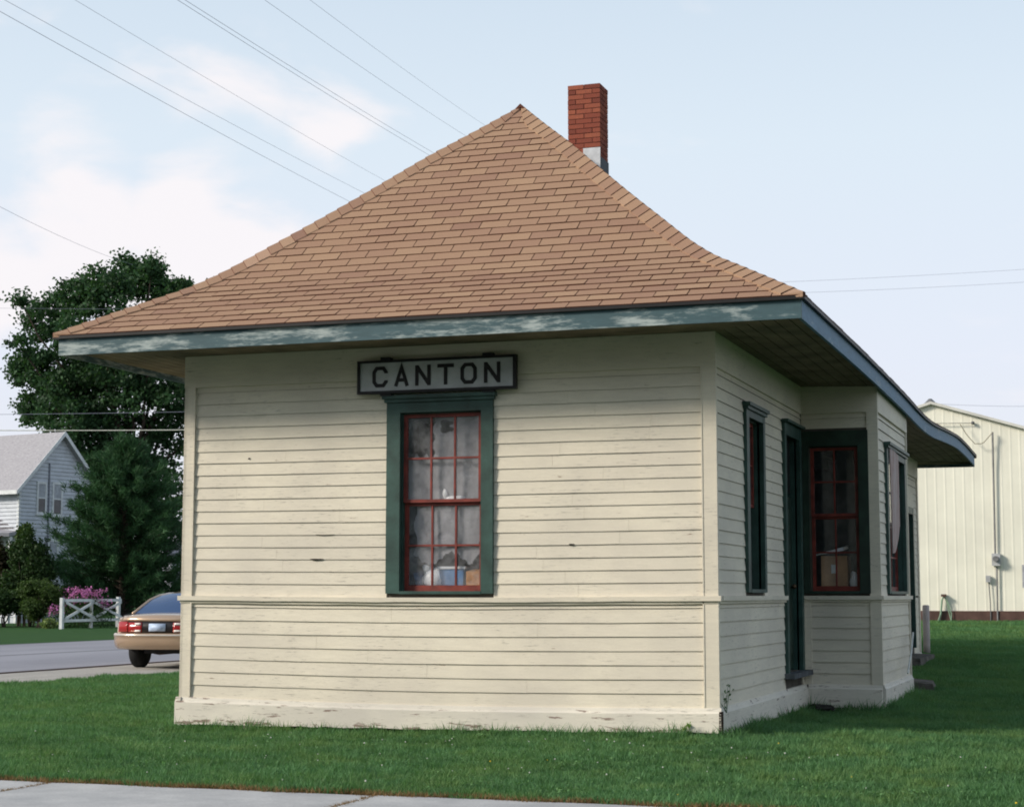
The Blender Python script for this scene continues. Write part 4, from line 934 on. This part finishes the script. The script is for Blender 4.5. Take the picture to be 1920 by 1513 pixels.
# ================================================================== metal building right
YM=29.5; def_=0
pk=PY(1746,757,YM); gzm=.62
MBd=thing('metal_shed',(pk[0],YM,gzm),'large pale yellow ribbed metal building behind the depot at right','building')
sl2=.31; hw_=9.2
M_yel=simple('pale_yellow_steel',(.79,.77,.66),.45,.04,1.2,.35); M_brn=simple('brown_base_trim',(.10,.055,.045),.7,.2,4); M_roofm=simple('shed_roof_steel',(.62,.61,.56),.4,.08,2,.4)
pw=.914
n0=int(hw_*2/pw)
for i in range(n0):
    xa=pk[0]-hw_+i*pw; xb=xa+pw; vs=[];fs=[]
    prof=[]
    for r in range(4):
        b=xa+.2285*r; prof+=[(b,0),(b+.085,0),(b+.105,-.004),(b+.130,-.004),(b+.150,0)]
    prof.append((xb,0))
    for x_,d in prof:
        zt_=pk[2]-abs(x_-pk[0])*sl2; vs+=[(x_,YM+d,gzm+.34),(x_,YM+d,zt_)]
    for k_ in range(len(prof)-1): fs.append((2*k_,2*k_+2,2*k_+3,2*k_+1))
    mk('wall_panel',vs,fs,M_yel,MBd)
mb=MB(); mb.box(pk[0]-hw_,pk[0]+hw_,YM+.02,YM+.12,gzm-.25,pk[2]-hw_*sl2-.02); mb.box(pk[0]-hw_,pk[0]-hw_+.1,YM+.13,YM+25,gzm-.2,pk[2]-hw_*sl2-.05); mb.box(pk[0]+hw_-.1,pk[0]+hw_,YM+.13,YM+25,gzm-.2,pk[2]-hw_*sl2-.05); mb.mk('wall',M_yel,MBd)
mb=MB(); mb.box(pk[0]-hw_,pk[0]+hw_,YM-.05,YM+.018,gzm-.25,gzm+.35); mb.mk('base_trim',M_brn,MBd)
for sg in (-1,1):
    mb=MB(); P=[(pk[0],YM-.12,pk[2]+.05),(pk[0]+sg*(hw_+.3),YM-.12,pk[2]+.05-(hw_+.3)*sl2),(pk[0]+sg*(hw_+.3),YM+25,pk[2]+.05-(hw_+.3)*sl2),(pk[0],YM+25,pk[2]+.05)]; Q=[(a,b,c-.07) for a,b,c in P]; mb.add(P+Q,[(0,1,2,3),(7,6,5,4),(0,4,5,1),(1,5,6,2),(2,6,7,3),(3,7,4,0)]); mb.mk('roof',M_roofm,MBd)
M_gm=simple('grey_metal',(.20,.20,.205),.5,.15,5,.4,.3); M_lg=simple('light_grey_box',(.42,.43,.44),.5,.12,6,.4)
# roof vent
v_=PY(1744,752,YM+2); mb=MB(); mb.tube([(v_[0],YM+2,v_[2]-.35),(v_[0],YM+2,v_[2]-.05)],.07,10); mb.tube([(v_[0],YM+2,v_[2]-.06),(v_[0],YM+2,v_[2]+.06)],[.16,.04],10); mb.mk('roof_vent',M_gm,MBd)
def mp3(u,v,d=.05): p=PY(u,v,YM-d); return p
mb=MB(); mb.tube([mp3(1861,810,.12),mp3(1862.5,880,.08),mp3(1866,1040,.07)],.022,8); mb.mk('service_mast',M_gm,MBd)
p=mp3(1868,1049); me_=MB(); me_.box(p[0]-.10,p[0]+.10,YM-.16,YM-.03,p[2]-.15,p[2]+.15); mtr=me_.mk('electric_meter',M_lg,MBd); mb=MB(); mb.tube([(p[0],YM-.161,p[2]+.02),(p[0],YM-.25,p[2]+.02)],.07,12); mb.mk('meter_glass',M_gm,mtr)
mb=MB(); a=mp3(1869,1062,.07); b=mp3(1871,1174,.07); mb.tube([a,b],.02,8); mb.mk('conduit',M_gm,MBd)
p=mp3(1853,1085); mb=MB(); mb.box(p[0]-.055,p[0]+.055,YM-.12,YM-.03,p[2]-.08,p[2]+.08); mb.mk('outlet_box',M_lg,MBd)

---

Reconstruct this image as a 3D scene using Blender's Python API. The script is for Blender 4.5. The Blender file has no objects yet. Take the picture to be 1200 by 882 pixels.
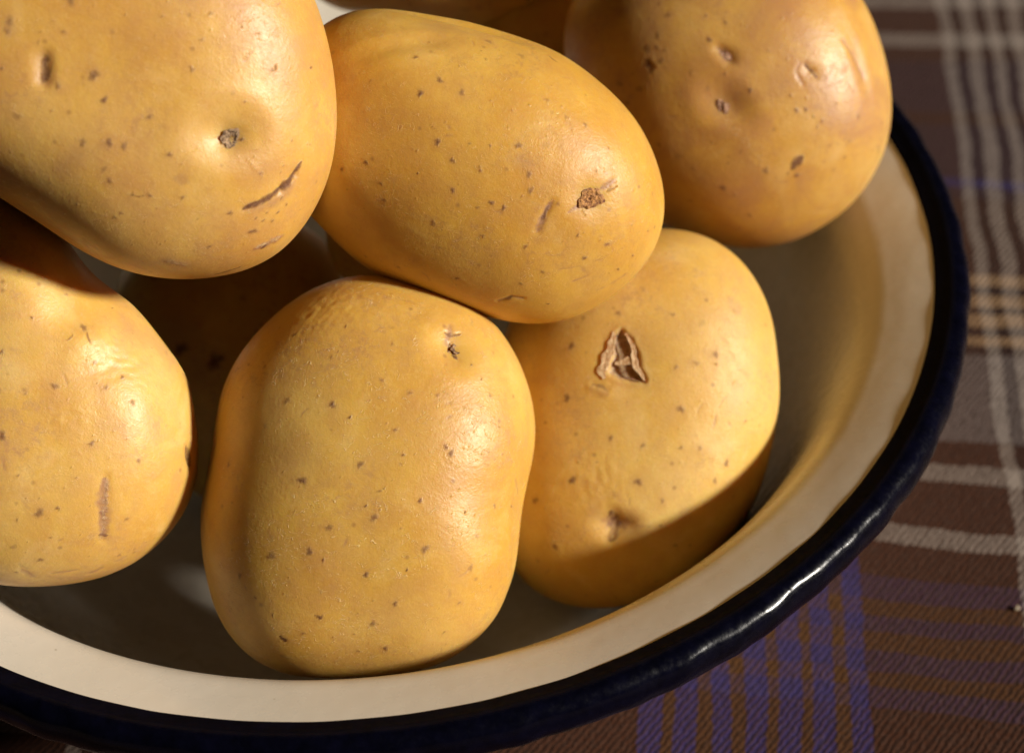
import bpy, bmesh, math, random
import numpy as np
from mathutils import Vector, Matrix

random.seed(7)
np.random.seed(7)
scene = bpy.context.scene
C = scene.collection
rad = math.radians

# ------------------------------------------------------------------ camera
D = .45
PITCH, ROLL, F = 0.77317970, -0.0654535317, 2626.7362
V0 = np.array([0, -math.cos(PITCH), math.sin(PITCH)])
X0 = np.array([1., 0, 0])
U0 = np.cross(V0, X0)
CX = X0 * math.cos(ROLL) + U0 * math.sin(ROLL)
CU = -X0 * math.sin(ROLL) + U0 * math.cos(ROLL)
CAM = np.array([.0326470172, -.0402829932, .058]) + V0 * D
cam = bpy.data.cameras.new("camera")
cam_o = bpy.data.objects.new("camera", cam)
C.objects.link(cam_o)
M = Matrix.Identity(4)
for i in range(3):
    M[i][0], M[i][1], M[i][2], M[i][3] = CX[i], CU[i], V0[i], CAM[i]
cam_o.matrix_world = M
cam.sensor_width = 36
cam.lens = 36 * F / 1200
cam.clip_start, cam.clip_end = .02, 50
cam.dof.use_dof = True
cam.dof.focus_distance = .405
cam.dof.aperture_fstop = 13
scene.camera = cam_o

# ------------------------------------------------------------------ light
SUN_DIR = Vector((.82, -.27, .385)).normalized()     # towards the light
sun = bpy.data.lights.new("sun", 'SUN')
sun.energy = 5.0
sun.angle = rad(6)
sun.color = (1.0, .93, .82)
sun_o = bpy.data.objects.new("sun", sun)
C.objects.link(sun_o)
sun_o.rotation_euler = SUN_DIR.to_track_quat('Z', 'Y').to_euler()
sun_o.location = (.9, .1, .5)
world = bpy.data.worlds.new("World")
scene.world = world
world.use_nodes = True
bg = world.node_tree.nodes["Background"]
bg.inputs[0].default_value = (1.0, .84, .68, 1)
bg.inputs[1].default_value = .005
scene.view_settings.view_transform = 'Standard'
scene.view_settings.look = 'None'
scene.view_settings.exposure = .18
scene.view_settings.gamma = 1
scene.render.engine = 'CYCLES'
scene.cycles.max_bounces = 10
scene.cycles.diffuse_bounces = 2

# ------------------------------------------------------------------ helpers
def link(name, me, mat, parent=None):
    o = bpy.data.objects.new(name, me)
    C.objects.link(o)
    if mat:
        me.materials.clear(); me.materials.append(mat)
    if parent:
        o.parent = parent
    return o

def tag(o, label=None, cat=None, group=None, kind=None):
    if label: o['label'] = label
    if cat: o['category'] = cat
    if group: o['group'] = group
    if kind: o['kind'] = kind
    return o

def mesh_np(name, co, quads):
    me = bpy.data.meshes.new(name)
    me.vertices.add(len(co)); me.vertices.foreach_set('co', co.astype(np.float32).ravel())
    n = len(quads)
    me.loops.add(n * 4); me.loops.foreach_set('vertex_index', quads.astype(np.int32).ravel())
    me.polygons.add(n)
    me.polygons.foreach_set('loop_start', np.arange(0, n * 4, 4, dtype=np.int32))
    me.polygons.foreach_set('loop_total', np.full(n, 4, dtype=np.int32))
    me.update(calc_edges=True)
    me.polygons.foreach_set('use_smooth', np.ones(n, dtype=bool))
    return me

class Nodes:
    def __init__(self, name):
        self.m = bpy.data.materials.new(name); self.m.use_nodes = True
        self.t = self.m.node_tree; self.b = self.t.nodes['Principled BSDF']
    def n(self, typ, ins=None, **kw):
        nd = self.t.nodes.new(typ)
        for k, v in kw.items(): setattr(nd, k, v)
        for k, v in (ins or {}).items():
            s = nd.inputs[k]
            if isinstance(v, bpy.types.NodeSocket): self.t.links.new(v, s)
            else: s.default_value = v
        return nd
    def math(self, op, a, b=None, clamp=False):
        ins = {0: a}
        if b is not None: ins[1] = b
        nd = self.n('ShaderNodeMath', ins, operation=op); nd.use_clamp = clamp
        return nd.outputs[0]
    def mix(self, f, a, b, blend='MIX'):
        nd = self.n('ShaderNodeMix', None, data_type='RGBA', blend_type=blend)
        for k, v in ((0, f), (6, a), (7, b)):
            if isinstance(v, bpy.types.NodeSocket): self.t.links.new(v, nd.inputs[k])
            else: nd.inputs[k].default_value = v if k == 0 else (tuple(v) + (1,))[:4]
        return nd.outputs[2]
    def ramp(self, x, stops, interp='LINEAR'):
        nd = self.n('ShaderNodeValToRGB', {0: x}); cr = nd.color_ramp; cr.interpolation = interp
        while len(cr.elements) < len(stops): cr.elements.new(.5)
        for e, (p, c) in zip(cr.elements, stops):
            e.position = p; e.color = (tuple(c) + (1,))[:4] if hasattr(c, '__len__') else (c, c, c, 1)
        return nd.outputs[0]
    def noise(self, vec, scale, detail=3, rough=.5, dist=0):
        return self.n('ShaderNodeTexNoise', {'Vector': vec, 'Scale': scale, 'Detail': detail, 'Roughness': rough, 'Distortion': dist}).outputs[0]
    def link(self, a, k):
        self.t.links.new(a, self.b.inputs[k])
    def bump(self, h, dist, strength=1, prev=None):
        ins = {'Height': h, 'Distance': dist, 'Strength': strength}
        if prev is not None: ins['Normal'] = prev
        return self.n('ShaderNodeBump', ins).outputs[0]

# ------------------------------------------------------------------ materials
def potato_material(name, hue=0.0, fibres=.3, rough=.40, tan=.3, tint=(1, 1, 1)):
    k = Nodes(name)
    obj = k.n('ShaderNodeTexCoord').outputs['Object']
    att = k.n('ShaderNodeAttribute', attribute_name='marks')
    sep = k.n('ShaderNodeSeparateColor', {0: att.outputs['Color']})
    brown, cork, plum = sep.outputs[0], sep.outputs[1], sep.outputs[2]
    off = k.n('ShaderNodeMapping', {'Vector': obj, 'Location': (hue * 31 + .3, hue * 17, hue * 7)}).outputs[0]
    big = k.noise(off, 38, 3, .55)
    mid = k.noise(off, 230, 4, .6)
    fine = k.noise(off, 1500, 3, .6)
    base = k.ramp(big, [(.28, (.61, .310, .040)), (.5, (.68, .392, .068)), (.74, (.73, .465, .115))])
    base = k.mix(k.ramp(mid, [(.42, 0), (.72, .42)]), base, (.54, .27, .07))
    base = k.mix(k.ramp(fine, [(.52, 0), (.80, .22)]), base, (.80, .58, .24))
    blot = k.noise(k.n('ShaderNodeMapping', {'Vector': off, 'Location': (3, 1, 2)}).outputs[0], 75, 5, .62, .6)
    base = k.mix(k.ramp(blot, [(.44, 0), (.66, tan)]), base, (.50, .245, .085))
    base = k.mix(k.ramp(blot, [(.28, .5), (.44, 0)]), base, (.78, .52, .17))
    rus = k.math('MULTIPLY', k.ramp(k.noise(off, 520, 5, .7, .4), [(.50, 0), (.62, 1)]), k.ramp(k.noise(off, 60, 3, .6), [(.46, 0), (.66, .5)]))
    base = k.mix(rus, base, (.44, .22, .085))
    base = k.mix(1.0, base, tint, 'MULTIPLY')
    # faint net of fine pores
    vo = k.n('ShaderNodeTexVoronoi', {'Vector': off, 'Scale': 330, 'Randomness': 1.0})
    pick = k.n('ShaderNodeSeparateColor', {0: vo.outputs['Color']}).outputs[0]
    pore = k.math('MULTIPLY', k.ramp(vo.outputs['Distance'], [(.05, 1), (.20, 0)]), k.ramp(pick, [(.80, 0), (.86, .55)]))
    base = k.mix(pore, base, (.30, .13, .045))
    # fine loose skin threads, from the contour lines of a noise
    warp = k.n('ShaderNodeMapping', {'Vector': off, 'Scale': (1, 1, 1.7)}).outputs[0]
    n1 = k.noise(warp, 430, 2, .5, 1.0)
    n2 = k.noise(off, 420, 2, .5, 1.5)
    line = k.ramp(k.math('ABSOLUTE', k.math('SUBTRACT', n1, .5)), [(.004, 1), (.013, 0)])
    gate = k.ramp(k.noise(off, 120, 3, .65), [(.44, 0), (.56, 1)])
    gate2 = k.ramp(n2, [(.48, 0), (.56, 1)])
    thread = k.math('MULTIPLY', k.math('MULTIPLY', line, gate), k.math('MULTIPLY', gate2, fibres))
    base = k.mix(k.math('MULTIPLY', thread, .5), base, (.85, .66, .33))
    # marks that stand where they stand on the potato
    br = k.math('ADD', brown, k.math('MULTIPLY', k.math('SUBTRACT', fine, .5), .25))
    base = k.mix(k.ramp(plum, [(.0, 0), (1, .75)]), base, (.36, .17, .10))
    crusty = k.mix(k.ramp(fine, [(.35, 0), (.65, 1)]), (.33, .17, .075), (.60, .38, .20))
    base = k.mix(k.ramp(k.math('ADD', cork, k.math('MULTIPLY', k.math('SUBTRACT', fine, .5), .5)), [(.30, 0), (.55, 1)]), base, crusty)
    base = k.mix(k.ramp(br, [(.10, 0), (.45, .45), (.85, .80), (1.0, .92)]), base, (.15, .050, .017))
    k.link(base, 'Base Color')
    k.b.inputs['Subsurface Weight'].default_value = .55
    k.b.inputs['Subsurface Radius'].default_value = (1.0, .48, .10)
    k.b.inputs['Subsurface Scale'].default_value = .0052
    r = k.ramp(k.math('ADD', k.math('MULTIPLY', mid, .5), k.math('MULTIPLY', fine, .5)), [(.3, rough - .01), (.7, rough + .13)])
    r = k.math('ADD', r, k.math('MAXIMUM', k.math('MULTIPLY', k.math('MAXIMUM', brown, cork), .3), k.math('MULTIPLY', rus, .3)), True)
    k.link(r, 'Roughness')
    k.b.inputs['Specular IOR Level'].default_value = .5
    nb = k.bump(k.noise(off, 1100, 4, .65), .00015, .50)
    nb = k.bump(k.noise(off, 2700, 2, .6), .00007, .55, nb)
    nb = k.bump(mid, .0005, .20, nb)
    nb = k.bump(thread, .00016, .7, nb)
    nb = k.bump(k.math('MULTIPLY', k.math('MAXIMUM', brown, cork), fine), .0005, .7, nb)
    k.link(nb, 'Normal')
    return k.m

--

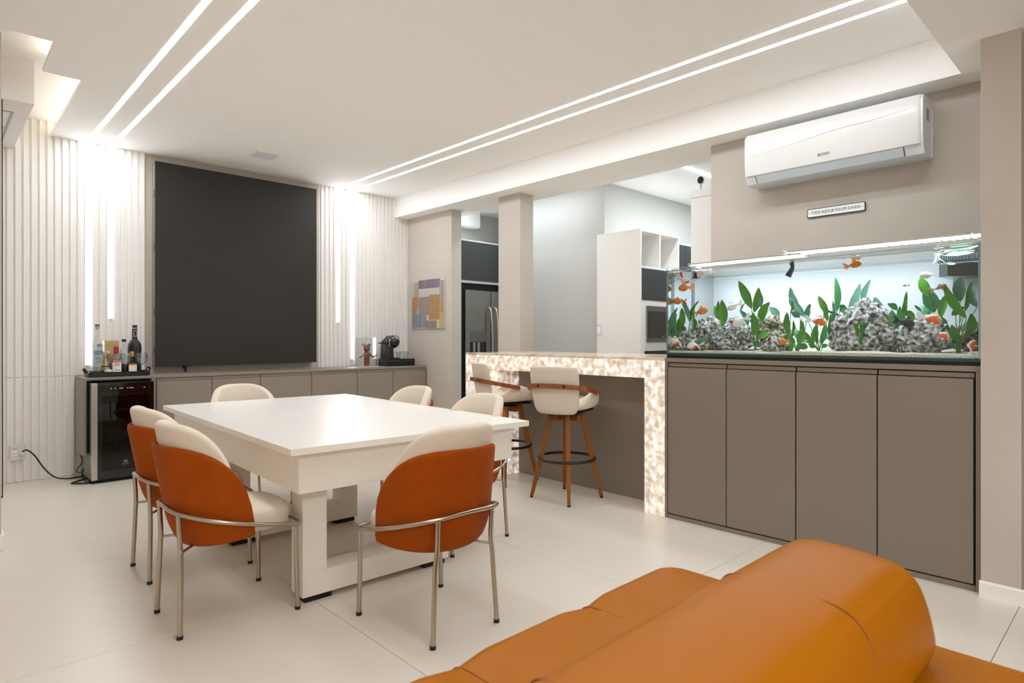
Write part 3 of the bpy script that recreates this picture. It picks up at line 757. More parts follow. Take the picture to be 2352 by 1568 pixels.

• **Written exercise**
Locate the word "from" in the entries, and copy every line where it is found.

• **In response**
The Blender Python script for this scene continues. Write part 4, from line 934 on. This part finishes the script. The script is for Blender 4.5. Take the picture to be 1920 by 1513 pixels.
from mathutils import Vector, Matrix
    # fine loose skin threads, from the contour lines of a noise